Dick’s Sporting Goods shares jump after retailer hikes outlook as it bounces back from theft woes
Shrink who?
Sales and profit at Dick’s Sporting Goods bounced back in the fiscal third quarter, leading the retailer to raise its full-year guidance Tuesday after it shocked investors earlier this year when it slashed its outlook over theft concerns.
Dick’s beat Wall Street’s estimates on the top and bottom lines for the period. In a news release, the company said it’s “excited” for the holiday season after seeing strong back-to-school sales, but is remaining “cautious” given the uncertain consumer backdrop.
Dick’s shares closed about 2% higher on Tuesday.
Here’s how the athletic goods retailer performed during its fiscal third quarter compared with what Wall Street was anticipating, based on a survey of analysts by LSEG, formerly known as Refinitiv:
- Earnings per share: $2.85, adjusted, vs. $2.44 expected
- Revenue: $3.04 billion vs. $2.94 billion expected
The company’s reported net income for the three-month period that ended Oct. 28 was $201 million, or $2.39 per share, compared with $228 million, or $2.45 per share, a year earlier. Excluding one-time items, Dick’s saw earnings per share of $2.85.
Sales rose to $3.04 billion, up about 2.8% from $2.96 billion a year earlier.
For the full year, the company now projects earnings per share to be between $11.45 and $12.05, compared with the $11.27 to $12.39 range that analysts had expected, according to LSEG. Dick’s raised its guidance from a prior range of $11.33 to $12.13. But it still falls below the original outlook the company set earlier this year, when it said it expected earnings of $12.90 to $13.80.
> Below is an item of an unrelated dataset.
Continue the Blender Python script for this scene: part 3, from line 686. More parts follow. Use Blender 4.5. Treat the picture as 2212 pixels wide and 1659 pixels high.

Dick’s also raised its comparable sales outlook slightly and expects them to be up between 0.5% and 2%, compared with a previous range of flat to up 2%. Much of that range would top the 0.7% increase that analysts had expected, according to StreetAccount.
The raised outlook appeared tempered after the strong third-quarter beats. Executives said the company is remaining “cautious” ahead of the holiday season, mirroring sentiment from other retailers that are concerned demand will be tepid.
On a call with analysts, President and CEO Lauren Hobart said the company tried to model “an appropriate level of caution” into the guidance because of the “uncertain macroeconomic environment.”
“We are being conservative on the low end of our guidance,” Hobart said. “We compete with everyone in the world during the fourth quarter, and also the consumer is going through an awful lot, and we’re just trying to be cautious.”
Throughout the call, executives repeatedly said they were optimistic about the holiday, but only for the things “within our control” — such as product assortment, stores and staff. The veiled concern underscored the retailer’s uncertainty over demand and its efforts to hedge its bets and not overpromise.
When Dick’s reported fiscal second-quarter earnings over the summer, its stock plummeted 24% after it blamed theft and aggressive markdowns for a staggering 23% drop in profits. Upticks in “organized retail crime and theft in general” – plus aggressive markdowns to clear out excess inventory – contributed to the profit loss. The company said it would impact its guidance for the year.
During the third quarter, shrink remained a challenge for the company and cut into its gross margin by 0.5 percentage points, finance chief Navdeep Gupta told analysts.
“To be clear, absent the shrink headwind, our merchandise margin would have increased over 70 basis points,” said Gupta. “Combating theft remains a top priority, and we continue to invest in efforts to keep our stores, teammates and athletes safe.”
While earnings guidance at Dick’s is still below the range it originally set for itself, strong sales during the back-to-school months and a core consumer that’s held up better than expected led the company to raise its outlook.
“We are pleased with how our consumer is holding up within the sporting goods industry and then particularly, that they’re choosing Dick’s increasingly to meet their needs,” Hobart said. “We felt in this past quarter particularly pleased with an increase in transaction and ticket and the fact that our consumers are not trading down, that our consumer has held up very, very well.”